Shakespeare’s works do not provide many tidy quotes about reconciliation. Julius Caesar ends with battles that prefigure more battles. But the plays do explore ranges of human experience, violent histories, and cultural attitudes, and the true difficulty (as well as joy) of achieving good relationships, founded on truth and mutual respect. Some of the late plays (The Winter’s Tale, Pericles) particularly address coming together as a community after losses.  Characters articulate experiences of loss, violence, grief, hate, love. All of the plays end with some form of tragic catharsis, tragicomic wonder, and/or the (sometimes tenuous or partial) affirmation of community continuity. It’s actually not so easy to find a Shakespeare quote that encapsulates a reconciliatory thought and that makes sense outside of the context of one of the plays. One additional place to look is the sonnets. Shakespeare’s Sonnet 30 describes grieving about past mistakes and losses, beginning with the lines “When to the sessions of sweet silent thought/ I summon up remembrance of things past.” The poem ends with an image of the restorative power of a strong and sustaining relationship:

But if the while I think on thee, dear friend,
All losses are restor’d, and sorrows end.

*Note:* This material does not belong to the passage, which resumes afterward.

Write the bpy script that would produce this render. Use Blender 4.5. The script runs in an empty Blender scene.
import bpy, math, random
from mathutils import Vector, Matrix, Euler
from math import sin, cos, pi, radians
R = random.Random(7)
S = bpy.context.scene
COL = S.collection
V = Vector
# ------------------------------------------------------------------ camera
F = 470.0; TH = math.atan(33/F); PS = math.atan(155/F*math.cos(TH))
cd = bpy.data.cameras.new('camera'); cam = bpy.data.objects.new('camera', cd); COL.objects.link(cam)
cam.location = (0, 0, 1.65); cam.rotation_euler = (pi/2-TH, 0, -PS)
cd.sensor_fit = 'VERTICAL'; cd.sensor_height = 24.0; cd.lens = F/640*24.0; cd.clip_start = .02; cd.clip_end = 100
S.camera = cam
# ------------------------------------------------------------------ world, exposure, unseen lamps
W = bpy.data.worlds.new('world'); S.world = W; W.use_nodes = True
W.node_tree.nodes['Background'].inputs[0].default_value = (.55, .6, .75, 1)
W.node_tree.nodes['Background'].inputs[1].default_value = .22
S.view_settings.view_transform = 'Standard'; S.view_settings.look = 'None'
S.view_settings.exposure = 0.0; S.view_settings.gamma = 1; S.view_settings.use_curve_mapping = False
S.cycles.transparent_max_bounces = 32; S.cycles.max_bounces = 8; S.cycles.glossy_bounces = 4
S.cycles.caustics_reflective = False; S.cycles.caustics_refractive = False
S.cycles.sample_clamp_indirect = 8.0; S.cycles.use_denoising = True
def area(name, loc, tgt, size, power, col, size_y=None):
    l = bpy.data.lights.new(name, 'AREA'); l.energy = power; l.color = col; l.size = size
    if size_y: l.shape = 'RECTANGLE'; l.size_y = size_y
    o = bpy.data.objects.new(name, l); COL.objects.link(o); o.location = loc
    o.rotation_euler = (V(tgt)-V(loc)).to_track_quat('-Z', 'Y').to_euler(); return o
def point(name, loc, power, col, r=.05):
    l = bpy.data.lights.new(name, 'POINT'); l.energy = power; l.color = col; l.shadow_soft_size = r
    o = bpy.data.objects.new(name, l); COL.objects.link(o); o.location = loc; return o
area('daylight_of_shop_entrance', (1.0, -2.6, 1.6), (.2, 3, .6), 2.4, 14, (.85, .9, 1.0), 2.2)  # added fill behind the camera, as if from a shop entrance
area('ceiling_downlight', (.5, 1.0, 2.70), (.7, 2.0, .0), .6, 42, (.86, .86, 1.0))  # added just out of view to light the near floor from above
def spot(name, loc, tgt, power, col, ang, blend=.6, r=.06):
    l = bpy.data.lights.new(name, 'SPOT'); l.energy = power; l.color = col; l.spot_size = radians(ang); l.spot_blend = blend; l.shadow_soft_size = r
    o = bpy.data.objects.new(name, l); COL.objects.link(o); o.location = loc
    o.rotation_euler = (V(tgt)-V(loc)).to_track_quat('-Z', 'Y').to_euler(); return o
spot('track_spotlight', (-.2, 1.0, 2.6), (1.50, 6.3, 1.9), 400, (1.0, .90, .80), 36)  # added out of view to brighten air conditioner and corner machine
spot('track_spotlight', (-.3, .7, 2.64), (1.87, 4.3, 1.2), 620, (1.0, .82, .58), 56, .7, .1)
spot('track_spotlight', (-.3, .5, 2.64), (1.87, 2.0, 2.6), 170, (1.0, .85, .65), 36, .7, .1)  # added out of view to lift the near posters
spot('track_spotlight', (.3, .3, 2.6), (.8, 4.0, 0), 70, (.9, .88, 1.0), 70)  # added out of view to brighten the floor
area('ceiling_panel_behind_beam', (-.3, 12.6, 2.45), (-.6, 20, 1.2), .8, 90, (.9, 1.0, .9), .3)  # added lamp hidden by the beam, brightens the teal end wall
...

What happens if we consider what is at stake in thinking with or through these traditions, or in comparing their approaches and what we can learn from them, comparing stories with similar elements or themes?  

What if we consider how the intellectual traditions embodied in Stó:lō story and in the performance, reading, and study of Shakespeare’s works address truth and reconciliation?  

Lead us from hence, where we may leisurely/Each one demand and answer to his part/Performed in this wide gap of time since first/We were dissevered.  (The Winter’s Tale, 5.3).

“We live in a beautiful garden that we were never cast out of ever, by anyone” (Tomson Highway).